- Direction:
Repeat exactly the lines running from the first line of the data to the line containing "cv.stroke([(12, 1122), (28, 1110)], 4, (92, 76, 70), a=.9)", both ends included, and nothing else; drop the pictures.

- Given material:

──────

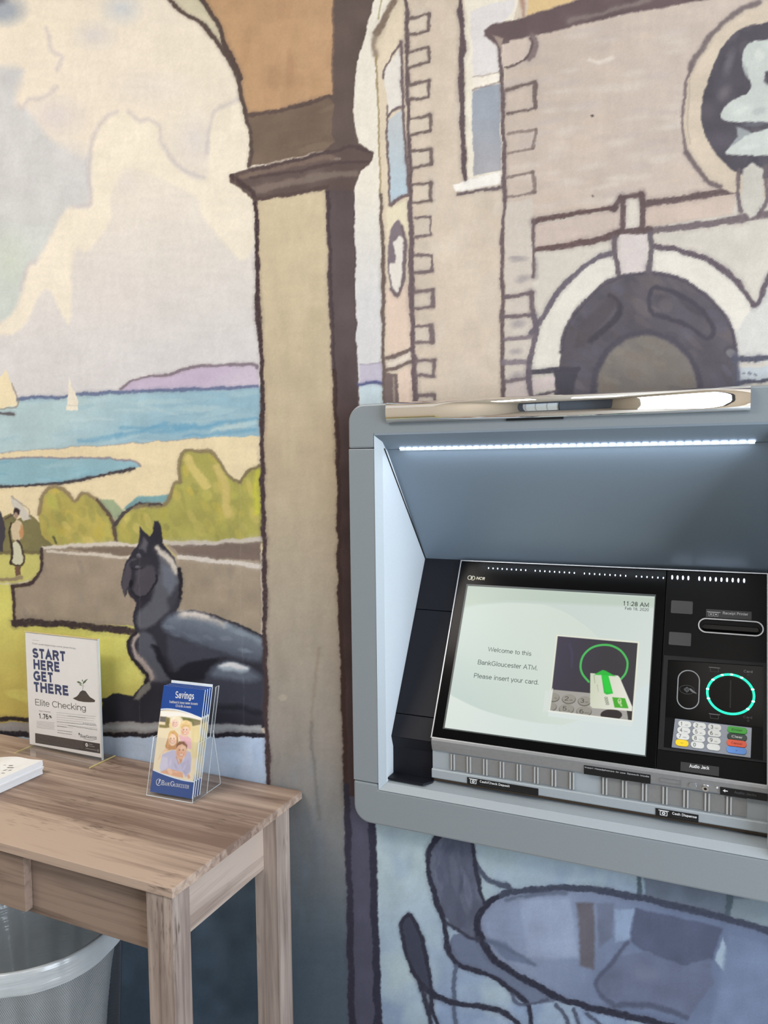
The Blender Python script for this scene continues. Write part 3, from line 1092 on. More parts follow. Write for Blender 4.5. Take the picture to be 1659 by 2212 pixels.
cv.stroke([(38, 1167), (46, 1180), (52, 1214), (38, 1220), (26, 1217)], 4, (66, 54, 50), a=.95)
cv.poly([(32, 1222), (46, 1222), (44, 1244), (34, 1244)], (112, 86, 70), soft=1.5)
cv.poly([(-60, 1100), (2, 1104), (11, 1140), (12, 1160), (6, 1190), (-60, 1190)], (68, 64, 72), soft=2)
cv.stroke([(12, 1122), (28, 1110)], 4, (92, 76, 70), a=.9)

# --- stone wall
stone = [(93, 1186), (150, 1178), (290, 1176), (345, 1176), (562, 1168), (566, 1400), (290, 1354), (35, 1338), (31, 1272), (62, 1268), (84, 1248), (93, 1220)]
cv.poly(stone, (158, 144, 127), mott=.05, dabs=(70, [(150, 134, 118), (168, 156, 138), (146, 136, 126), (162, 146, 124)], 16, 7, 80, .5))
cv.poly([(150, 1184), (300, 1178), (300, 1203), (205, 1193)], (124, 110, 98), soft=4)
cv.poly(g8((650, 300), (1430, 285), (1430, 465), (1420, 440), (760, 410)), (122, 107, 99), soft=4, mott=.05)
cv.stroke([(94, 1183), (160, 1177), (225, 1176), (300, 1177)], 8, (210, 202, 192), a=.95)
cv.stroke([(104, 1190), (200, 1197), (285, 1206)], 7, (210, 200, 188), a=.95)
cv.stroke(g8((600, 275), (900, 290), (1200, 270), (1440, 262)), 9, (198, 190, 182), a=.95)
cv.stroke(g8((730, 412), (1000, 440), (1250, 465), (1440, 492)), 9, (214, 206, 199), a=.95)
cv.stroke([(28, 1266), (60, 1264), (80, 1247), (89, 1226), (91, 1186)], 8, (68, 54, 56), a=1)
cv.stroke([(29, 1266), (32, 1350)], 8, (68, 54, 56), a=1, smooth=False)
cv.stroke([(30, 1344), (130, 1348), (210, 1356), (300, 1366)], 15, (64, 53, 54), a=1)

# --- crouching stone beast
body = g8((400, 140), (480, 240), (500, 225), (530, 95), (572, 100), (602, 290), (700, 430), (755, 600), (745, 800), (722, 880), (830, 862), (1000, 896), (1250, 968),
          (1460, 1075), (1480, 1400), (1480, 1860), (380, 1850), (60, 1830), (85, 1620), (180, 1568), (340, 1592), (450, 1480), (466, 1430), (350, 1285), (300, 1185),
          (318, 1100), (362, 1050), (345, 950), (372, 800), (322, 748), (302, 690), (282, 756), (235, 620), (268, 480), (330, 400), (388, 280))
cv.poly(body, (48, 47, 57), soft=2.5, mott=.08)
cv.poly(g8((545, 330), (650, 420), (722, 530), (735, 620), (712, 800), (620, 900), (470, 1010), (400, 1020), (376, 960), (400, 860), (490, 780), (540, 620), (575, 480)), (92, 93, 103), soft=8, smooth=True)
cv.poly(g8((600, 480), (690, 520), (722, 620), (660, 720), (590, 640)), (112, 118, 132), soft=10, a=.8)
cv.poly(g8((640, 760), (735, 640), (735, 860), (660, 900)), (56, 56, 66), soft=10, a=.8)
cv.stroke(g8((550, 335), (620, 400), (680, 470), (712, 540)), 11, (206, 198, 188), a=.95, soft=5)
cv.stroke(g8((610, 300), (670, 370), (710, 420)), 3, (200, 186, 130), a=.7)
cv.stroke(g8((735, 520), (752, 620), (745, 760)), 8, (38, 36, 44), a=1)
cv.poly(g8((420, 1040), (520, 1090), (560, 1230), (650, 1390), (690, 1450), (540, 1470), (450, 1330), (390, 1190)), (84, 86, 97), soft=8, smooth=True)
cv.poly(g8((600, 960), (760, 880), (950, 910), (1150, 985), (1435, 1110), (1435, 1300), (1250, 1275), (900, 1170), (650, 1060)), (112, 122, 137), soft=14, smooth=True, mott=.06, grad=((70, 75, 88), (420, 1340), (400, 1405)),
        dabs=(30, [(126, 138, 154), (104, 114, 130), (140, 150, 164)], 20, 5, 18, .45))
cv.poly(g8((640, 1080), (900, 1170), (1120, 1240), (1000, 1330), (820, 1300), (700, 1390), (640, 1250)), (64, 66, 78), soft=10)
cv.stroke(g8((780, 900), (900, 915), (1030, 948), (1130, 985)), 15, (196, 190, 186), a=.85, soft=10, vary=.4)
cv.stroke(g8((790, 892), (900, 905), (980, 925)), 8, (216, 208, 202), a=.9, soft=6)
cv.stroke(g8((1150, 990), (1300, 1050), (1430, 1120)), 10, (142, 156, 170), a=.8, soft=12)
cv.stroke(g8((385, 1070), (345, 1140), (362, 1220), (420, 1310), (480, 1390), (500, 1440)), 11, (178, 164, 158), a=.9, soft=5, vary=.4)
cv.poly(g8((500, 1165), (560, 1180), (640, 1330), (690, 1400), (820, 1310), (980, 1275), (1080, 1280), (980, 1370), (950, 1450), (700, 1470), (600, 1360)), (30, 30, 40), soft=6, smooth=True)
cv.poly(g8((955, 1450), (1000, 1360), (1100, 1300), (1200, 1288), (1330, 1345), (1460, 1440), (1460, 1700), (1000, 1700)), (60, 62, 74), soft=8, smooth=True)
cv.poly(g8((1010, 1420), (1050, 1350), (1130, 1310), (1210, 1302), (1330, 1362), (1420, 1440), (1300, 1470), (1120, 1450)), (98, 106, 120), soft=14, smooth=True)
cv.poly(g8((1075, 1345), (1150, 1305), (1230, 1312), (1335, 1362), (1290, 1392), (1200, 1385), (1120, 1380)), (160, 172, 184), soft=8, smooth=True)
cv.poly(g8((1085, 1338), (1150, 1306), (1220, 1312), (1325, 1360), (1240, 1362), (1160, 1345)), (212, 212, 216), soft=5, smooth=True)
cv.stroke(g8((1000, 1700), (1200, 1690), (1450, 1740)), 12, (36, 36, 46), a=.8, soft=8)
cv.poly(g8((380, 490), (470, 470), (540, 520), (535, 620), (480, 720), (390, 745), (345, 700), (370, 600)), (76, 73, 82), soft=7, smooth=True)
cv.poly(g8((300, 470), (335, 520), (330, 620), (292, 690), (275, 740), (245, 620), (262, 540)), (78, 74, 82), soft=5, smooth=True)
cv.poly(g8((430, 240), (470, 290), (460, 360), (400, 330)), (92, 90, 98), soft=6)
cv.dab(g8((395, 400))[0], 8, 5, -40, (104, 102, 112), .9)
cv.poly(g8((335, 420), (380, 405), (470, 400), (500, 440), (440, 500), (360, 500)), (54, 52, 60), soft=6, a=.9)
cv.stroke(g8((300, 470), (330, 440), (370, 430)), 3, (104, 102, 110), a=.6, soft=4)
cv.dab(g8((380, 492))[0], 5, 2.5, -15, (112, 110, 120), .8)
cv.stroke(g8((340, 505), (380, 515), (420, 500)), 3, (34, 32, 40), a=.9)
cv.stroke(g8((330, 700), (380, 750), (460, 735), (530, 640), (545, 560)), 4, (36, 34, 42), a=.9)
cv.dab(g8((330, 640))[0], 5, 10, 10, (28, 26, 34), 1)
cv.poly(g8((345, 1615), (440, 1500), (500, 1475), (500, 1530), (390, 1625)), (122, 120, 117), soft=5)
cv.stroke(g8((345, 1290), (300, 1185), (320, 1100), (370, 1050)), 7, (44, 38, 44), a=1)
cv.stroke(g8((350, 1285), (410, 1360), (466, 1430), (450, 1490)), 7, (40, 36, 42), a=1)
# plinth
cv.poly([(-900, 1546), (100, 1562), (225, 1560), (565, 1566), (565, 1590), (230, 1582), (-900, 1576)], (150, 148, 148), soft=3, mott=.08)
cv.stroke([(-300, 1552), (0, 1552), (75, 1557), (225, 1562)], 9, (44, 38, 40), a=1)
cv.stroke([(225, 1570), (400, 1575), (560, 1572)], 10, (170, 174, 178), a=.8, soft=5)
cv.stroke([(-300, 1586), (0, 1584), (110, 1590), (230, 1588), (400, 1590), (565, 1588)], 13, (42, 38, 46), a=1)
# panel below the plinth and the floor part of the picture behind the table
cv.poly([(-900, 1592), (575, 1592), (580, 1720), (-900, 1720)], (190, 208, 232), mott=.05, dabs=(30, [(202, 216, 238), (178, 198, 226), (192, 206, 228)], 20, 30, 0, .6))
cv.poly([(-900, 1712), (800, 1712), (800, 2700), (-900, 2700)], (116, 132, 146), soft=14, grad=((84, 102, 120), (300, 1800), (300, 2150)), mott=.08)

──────

- Result for this exercise:
The Blender Python script for this scene continues. Write part 3, from line 1092 on. More parts follow. Write for Blender 4.5. Take the picture to be 1659 by 2212 pixels.
cv.stroke([(38, 1167), (46, 1180), (52, 1214), (38, 1220), (26, 1217)], 4, (66, 54, 50), a=.95)
cv.poly([(32, 1222), (46, 1222), (44, 1244), (34, 1244)], (112, 86, 70), soft=1.5)
cv.poly([(-60, 1100), (2, 1104), (11, 1140), (12, 1160), (6, 1190), (-60, 1190)], (68, 64, 72), soft=2)
cv.stroke([(12, 1122), (28, 1110)], 4, (92, 76, 70), a=.9)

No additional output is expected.